◆ Exercise goal ◆
Reproduce each line from the first in the data through the line that contains "sc.camera = cam" exactly; give nothing else.

◆ Data lines ◆
════════

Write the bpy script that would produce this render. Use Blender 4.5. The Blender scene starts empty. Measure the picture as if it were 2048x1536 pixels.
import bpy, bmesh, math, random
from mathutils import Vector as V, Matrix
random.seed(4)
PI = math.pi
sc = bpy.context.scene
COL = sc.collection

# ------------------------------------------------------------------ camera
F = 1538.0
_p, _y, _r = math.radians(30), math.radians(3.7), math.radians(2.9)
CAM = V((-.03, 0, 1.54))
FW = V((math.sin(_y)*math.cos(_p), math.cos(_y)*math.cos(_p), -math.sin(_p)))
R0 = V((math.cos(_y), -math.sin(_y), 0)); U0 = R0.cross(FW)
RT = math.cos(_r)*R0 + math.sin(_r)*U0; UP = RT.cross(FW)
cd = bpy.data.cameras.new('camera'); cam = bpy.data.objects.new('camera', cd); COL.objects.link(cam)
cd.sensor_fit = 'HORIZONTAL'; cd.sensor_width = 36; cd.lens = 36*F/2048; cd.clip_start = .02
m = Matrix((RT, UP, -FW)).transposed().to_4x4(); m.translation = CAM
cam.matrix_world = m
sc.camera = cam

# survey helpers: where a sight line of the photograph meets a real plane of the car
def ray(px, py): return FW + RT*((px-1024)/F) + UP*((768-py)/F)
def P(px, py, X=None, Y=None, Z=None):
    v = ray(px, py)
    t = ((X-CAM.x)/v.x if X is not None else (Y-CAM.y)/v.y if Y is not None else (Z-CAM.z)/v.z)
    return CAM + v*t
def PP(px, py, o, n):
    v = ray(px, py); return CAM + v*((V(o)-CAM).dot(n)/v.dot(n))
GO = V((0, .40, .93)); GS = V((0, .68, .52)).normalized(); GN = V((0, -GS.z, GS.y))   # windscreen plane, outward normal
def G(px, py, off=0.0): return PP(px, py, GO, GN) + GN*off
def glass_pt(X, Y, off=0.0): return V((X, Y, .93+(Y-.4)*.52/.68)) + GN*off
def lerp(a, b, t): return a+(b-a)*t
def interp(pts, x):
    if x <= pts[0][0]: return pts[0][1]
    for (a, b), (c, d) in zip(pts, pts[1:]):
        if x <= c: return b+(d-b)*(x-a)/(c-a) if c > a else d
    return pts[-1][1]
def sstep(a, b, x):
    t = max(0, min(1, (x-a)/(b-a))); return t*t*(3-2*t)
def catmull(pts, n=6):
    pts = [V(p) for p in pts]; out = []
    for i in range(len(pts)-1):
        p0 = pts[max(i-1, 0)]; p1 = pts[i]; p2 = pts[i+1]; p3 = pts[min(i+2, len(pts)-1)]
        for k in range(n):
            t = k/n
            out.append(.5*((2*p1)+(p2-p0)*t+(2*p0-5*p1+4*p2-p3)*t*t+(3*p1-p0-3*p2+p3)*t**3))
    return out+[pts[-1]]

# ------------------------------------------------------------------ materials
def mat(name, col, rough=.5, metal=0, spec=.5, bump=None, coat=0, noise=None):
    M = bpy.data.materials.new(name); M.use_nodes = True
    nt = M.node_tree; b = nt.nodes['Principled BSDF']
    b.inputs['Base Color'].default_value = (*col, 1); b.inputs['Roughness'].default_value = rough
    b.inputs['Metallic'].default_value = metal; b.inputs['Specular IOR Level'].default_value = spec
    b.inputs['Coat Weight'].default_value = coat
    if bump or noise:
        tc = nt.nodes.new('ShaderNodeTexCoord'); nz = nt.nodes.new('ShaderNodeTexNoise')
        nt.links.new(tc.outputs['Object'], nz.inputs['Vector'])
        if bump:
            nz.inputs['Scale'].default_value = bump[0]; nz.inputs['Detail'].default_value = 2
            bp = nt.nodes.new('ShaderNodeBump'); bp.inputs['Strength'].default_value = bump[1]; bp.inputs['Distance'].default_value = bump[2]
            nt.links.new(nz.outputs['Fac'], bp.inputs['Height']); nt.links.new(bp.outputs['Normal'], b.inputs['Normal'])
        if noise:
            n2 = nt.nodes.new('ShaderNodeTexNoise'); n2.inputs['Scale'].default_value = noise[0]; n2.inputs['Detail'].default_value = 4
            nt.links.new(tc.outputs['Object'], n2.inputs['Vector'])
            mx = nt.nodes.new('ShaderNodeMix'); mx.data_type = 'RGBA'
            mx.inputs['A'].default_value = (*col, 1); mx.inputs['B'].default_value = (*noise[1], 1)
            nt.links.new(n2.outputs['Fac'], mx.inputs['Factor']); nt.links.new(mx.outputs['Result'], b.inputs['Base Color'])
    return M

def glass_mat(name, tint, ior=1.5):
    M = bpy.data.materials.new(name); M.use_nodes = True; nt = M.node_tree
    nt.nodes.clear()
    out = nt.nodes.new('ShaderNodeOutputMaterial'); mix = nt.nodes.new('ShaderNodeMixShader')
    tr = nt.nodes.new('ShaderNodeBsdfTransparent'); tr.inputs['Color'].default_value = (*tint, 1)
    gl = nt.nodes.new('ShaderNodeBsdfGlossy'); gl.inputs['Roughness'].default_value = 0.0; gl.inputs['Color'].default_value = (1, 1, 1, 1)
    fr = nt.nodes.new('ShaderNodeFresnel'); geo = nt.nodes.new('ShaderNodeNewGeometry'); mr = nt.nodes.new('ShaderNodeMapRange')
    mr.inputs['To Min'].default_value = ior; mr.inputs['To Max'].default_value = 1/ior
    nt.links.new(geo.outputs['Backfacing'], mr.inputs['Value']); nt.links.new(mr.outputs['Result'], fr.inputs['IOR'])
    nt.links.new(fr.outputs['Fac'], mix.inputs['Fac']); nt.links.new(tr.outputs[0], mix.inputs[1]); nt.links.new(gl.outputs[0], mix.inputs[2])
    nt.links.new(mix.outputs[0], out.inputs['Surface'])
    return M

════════

◆ Result for this exercise ◆
Write the bpy script that would produce this render. Use Blender 4.5. The Blender scene starts empty. Measure the picture as if it were 2048x1536 pixels.
import bpy, bmesh, math, random
from mathutils import Vector as V, Matrix
random.seed(4)
PI = math.pi
sc = bpy.context.scene
COL = sc.collection

# ------------------------------------------------------------------ camera
F = 1538.0
_p, _y, _r = math.radians(30), math.radians(3.7), math.radians(2.9)
CAM = V((-.03, 0, 1.54))
FW = V((math.sin(_y)*math.cos(_p), math.cos(_y)*math.cos(_p), -math.sin(_p)))
R0 = V((math.cos(_y), -math.sin(_y), 0)); U0 = R0.cross(FW)
RT = math.cos(_r)*R0 + math.sin(_r)*U0; UP = RT.cross(FW)
cd = bpy.data.cameras.new('camera'); cam = bpy.data.objects.new('camera', cd); COL.objects.link(cam)
cd.sensor_fit = 'HORIZONTAL'; cd.sensor_width = 36; cd.lens = 36*F/2048; cd.clip_start = .02
m = Matrix((RT, UP, -FW)).transposed().to_4x4(); m.translation = CAM
cam.matrix_world = m
sc.camera = cam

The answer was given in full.